Fri, 10 Dec 2004

Heritage buffs team up to give new face to Kota

Damar Harsanto The Jakarta Post/Jakarta

Winda Malika Siregar, 25, no longer invites her friends to visit old buildings in downtown Kota, after most of them have bluntly refused the idea.

"They mentioned the chronic traffic congestion, the insecure situation and bad odor of the stagnant, sewage-polluted river as their reasons for not coming to Kota," complained the 25-year-old resident of the upmarket Kebayoran Baru residential area in South Jakarta.

"Imagine if Kota were clean and secure and most of heritage sites, such as buildings, here were fully restored, with some converted into cafes. This area would become a favored hang-out place for the young," she added.

Many Jakartans, including Winda, are dreaming of a day when Kota can return to its role as the center of business, sleek residences, cultural activities and even tourism, as it was during the Dutch administration's heyday.

A group of heritage enthusiasts, who call themselves Jakarta Old Town-Kotaku (JOK), have teamed up to revitalize the historical area.

Kota is currently notorious for its poorly maintained antique buildings, traffic nightmares, recurrent flooding, on-street parking problems, ubiquitous street vendors clogging the roads and the main river polluted with waste.

"After five years of preparations, we are ready to see our dream materialize (to revitalize the old town)," said JOK deputy chairwoman Shanti Lasminingsih Poesposoetjipto.

She said that JOK had garnered support from officials in the Jakarta administration, the owners of the old buildings, artists, architects, businesspeople and heritage buffs to work together to make the program a success.

JOK will officially mark the launching of a program to revitalize the old town in a ceremony to be held on Sunday, Dec. 12 at the original Bank Indonesia (BI) building adjacent to Kota railway station.

The ceremony, with foreign ambassadors, city officials and heritage lovers on hand, will also be enlivened by the Vienna Chamber Orchestra.

During the ceremony, Jakarta Governor Sutiyoso is scheduled to announce a new group of civil servants, who will regularly ply the Kali Besar river on bamboo rafts to clean it up.

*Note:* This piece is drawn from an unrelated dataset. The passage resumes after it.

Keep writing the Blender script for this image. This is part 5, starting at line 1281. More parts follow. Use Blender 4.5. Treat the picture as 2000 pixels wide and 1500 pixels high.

The JOK chairwoman Miranda S. Goeltom, who is also BI's Senior Deputy Governor, emphasized that the river clean-up program would be funded by a Rp 100 million donation from Hong Kong Shanghai Banking Corporation (HSBC), and would hopefully improve the environmental quality in the area.

"The effort to revive Kota will be meaningless without improving the existing poor conditions of the environment such as the sewage system, security, the parking system and water supply. Those factors are necessary to attract people to come here and open businesses," she said.

BI, which owns one of the heritage buildings in the area, will restore its colonial-era building and convert it into a museum, while some parts of the building will be converted into a fine dining restaurant and cafe.

"Hopefully, by mid 2007, the new museum will be operational and open to the public," an official with BI, Ishadhi, said.

Another owner of one of the older buildings, Magdalene Liela Ubaidi, said owners were not interested in financial support from the administration because there were more pressing programs such as poverty and education that should be prioritized.

"All we need is the administration's support in terms of policy in the revitalization program. And, let the rest, like financing, be carried out by other (private) parties," she said.